The Kingdom of Rome Part 1
The Foundation of Rome - The Kingdom of Rome
Legend and myth would have us believe that the city of Rome was founded by either Romulus and Remus or the survivors from the siege of Troy. While these myths are very well know in today’s society to anyone with a passing interest in history, they are completely unsupported by any historical evidence yet to be discovered.
The legend of Romulus and Remus concerns two brothers that were abandoned as babies because it had been prophesised that the two brothers would overthrow their uncle Amilius. It is said that Amilius ordered the two babies to be thrown into the Tiber river, but the two servants tasked with the deed left the babies in the wild instead. Legend then claims that a she-wolf raised the two boys. Upon ascending to adulthood the two brothers would fulfil the prophecy and successfully overthrow their uncle. From this point the brothers would, according to the legend, decide to found a city but would fallout over either the naming of this new city or the location to build this new city. Romulus would kill Remus and the city would be named Rome after the victorious brother.
Romulus would go onto rule Rome for nearly forty years and in those thirty seven years he would oversee the strengthening of the Kingdom of Rome. One of the most infamous and defining events regarding the early days of the Kingdom of Rome would be the ‘Rape of the Sabine Women’.

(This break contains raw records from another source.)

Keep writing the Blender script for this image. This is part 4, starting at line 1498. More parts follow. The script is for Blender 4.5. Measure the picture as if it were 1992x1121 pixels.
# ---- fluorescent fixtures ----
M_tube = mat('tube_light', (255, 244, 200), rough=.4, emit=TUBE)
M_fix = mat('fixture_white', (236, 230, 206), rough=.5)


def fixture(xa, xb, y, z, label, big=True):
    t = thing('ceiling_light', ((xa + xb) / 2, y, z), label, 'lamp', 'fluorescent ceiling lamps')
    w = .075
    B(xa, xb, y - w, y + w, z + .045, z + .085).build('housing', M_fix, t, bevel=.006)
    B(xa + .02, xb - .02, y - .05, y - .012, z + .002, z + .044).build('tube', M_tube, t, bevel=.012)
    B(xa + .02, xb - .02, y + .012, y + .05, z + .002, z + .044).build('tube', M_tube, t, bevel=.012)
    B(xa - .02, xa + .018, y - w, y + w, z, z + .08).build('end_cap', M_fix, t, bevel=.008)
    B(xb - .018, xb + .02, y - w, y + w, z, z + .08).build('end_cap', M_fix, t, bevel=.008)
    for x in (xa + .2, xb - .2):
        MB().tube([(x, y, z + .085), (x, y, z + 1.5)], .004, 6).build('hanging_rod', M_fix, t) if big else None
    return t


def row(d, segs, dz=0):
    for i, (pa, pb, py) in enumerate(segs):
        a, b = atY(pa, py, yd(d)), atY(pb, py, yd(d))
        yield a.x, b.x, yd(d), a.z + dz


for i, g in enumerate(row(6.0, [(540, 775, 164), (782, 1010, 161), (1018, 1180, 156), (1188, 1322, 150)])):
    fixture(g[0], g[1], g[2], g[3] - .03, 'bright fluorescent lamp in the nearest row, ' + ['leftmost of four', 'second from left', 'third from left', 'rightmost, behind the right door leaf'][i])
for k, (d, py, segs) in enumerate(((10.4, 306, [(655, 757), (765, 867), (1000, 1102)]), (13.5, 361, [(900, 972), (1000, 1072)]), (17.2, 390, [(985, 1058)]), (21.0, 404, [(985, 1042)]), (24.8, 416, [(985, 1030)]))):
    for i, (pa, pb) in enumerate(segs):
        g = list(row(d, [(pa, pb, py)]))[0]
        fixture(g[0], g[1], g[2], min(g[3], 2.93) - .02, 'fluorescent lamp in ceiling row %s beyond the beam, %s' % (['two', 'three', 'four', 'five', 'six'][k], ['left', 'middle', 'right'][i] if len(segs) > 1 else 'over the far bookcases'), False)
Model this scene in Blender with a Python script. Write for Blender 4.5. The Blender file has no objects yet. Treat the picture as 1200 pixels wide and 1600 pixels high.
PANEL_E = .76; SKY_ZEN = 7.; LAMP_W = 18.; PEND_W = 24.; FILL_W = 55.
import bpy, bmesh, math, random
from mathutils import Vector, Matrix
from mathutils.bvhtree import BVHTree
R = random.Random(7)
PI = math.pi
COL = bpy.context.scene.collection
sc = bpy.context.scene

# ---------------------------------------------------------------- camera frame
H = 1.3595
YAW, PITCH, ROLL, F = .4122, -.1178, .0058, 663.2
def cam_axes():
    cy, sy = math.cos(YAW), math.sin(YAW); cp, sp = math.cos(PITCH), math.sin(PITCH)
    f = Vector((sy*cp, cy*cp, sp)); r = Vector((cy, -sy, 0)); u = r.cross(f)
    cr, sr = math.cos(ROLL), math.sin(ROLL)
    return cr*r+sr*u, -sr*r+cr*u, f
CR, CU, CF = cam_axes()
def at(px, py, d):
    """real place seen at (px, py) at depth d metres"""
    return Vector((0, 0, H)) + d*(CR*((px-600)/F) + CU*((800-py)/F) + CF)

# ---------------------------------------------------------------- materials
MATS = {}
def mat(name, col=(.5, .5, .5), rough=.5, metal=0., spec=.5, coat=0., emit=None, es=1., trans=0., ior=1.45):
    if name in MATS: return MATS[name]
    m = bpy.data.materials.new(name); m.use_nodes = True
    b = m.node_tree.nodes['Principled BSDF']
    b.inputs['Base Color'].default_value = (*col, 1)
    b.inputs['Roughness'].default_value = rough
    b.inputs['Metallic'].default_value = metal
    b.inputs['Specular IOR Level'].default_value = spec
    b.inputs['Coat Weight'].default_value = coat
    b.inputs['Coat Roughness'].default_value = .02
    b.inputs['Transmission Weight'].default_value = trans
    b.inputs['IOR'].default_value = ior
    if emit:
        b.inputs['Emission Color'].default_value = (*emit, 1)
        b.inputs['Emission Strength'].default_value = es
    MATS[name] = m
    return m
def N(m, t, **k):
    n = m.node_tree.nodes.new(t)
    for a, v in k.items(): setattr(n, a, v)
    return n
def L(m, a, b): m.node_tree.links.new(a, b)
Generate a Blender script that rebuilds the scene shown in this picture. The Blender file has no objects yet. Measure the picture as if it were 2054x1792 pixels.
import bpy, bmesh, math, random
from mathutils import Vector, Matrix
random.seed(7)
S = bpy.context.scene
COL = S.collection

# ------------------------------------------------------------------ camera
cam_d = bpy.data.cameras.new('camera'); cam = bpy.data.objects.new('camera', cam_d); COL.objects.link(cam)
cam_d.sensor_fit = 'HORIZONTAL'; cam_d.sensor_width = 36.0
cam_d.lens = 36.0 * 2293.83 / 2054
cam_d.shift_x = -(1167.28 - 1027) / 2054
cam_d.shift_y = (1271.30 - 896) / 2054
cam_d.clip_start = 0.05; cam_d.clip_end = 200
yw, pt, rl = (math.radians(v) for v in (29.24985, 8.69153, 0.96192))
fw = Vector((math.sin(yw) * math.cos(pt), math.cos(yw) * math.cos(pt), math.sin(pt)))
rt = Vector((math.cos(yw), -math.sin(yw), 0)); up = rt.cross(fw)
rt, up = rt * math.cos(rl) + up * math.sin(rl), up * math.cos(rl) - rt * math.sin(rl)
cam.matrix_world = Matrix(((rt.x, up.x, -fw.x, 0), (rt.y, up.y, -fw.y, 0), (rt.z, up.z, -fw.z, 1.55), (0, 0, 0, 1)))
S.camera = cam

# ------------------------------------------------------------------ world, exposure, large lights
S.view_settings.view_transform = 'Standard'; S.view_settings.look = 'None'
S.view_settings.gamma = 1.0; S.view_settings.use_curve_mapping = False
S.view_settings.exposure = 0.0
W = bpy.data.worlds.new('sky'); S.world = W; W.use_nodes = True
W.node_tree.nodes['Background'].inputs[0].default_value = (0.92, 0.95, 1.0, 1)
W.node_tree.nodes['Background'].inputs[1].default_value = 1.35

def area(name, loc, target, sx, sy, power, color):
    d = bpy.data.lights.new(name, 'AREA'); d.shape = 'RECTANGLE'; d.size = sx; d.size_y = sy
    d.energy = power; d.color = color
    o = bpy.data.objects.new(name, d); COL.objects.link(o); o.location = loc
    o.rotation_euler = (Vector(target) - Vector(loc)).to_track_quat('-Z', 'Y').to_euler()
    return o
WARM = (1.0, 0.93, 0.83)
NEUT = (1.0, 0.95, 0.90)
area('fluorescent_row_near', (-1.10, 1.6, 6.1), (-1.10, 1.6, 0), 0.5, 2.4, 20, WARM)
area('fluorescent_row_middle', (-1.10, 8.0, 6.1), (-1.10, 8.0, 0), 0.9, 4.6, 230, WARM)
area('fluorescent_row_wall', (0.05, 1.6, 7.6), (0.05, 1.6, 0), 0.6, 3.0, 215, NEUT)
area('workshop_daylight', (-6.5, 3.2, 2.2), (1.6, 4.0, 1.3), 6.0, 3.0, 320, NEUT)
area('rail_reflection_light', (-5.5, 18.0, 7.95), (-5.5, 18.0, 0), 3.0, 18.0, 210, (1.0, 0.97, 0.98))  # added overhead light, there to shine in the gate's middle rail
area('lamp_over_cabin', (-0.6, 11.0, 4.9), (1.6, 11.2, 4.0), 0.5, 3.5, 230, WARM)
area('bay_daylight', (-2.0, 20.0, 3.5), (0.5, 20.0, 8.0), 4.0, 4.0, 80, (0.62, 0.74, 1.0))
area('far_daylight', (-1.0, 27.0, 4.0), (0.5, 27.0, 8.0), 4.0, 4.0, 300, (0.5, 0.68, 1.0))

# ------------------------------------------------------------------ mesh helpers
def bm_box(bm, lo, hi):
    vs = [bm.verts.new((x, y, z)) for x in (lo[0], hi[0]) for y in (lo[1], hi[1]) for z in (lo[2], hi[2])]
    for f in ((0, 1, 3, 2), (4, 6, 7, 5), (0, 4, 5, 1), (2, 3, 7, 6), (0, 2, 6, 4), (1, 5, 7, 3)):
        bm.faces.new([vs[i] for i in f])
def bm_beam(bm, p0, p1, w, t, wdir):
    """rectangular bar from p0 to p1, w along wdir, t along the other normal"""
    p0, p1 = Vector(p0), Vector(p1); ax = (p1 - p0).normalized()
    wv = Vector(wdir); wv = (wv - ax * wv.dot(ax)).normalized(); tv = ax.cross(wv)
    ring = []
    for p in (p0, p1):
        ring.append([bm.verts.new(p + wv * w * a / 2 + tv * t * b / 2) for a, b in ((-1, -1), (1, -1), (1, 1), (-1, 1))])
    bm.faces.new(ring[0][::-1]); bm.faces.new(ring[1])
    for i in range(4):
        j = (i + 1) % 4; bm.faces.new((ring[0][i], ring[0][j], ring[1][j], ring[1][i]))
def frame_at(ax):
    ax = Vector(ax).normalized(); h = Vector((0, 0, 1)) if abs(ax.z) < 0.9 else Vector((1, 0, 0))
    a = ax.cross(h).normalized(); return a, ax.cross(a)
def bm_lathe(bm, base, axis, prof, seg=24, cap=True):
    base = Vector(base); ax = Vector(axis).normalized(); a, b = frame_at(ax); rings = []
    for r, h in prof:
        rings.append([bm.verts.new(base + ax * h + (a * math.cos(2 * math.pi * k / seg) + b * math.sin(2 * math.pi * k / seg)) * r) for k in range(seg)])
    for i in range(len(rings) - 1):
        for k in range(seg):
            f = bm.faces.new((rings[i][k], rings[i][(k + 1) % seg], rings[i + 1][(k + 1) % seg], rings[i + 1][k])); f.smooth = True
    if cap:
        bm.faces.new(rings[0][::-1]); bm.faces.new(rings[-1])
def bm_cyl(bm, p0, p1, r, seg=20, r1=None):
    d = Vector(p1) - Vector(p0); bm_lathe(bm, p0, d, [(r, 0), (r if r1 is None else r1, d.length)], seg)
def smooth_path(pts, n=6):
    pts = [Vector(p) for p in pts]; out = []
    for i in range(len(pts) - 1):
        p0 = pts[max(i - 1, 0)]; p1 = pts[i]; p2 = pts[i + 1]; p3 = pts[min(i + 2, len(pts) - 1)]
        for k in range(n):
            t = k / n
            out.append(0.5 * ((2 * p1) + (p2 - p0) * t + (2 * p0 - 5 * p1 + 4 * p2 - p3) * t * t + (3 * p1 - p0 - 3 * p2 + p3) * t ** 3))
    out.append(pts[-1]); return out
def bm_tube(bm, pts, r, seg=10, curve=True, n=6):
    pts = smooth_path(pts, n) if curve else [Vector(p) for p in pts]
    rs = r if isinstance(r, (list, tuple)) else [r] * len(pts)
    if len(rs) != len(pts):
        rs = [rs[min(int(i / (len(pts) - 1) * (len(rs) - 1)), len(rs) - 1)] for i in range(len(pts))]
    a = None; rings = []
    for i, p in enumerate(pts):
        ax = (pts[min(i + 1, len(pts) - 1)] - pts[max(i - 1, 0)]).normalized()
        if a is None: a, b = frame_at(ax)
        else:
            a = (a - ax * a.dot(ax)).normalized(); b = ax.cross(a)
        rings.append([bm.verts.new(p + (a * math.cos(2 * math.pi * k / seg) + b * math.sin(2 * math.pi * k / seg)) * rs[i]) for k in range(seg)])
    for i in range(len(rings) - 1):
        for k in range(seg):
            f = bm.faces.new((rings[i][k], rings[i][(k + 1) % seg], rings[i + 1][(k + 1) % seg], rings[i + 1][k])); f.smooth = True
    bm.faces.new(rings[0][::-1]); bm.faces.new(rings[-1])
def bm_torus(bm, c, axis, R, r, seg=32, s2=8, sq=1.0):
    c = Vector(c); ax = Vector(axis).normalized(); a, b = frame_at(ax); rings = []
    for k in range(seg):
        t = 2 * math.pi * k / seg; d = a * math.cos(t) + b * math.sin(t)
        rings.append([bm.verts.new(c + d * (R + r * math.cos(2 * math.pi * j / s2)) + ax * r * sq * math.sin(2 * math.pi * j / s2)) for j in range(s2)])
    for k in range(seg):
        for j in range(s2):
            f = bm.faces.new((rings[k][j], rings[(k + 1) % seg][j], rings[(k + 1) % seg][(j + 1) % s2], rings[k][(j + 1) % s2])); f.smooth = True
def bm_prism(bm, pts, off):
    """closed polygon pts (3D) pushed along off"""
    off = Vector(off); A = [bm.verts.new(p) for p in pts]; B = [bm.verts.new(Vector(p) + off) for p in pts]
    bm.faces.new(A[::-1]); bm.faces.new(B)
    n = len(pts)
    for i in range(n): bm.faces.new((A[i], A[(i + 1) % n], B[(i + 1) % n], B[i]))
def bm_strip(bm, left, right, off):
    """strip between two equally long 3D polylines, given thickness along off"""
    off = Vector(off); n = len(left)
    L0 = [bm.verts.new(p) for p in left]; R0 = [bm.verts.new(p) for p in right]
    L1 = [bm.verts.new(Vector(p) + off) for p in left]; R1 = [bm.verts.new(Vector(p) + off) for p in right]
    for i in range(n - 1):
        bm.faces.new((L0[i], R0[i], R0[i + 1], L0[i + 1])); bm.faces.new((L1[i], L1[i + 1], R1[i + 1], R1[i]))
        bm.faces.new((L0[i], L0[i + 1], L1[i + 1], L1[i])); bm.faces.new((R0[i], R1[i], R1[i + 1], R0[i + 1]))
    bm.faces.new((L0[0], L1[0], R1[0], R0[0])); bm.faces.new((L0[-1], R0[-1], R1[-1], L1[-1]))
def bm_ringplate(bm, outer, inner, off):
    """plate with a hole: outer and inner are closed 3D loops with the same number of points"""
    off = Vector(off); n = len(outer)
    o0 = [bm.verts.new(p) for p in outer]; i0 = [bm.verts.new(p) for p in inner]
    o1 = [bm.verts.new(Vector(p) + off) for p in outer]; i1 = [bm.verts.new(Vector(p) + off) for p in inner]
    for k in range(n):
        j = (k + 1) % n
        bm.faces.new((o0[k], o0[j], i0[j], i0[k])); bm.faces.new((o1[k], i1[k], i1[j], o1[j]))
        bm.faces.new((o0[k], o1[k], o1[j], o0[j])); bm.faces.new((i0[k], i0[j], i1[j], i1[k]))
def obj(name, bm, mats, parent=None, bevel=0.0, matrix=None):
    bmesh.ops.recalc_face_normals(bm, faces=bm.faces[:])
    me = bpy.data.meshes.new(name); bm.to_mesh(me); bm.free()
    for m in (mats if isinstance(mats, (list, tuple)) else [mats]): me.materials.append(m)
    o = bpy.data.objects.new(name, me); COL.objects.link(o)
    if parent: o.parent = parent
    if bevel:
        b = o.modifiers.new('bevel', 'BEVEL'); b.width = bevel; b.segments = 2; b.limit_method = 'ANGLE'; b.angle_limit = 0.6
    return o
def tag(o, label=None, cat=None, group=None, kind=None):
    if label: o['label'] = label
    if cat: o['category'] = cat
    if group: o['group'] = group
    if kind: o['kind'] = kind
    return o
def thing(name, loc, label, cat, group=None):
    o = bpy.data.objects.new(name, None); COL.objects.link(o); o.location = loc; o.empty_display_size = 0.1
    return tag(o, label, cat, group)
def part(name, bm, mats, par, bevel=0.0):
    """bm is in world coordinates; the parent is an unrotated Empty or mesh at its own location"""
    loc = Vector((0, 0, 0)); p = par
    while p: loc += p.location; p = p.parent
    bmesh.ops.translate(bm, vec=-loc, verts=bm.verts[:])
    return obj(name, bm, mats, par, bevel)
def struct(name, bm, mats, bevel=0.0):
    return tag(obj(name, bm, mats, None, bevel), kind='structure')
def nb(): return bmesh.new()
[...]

‘The Rape of the Sabine Women’ is an event which would spark war in Ancient Italy. Rome had been founded and populated by this point and the populace had been divided into three tribes by Romulus (The Ramnes, the Titenses and the Luceres). From the top families of each tribe, Romulus would form the hundred strong senate. To encourage the growth of his new city, Romulus would first outlaw infanticide and make Rome an asylum where both freemen and slaves could claim protection.
Though the population of Rome swiftly swelled with colonists, most of these colonists were young, unmarried men. Thus in the early days of Roman History, the number of men in the city vastly outnumbered the number of women. Romulus knew that without women that the city would swiftly die. Though Romulus and the Senate would try and negotiate with neighbouring settlements to allow intermarrying between them and the Romans, these settlements would refuse. This refusal would lead to the ‘Rape of the Sabine Women’.
Following the refusal of what they saw as a reasonable request, the Roman Senate and Romulus began to plot to take Sabine Women for their own. They held a large festival in honour of the sea god Neptune and invited the neighbouring Sabines. According to the historian Livy, the festival attracted attendants from other towns as well as the Sabine, but it is not clear whether any women were taken from these other attendants or just the Sabine.
With the festival in full swing, Romulus gave a signal and the Roman men suddenly grabbed the Sabine women and made off with them while other Romans fought off the Sabine men.
While the event itself is referred to as the ‘Rape of the Sabine Women’, according to Livy, no actual sexual assault took place. What is suggested is a gradual seduction of these women by Romulus by promising them free choice as well as rights that they didn’t have with the Sabines.
The events that follow we will refer to as the ‘Rome - Sabine War’, but in actuality it is a conflict that history hasn’t named. The conflict encompassed more than just the Romans and the Sabines as a number of the nearby tribes (Ones who had attended and witnessed the abductions) would attack Rome.
Tribes known as the Caeninenses and the Antemnates were the first to enter Roman territory. The Romans, led by Romulus, defeated first the Caeninenses and then the Antemnates in battle before capturing their towns. A third tribe the Crustumini would start a war with Rome, but the same fate would befall them as that which had befallen the Caeninenses and the Antemnates.
Romulus would waste no time in ensuring that Roman colonists set up in these towns and some of the natives would even migrate to Rome.
The Sabines would finally declare war on the Romans and would be led by their King against the Romans, and the Sabines even came very close to conquering the city and perhaps changing the course of human history forever, but during the final battle between the two sides (The Battle of Lacus Curtius) the Sabine Women suddenly rushed the battlefield and put themselves between both armies. They implored both sides to stop the fighting and accept each other as family as the Sabine women had done. Ashamed, Romulus and Tatius ended the fighting between their people.
Following the end of the Roman - Sabine War, the Romans and the Sabine would become one people with Titus and Romulus sharing rule of Rome.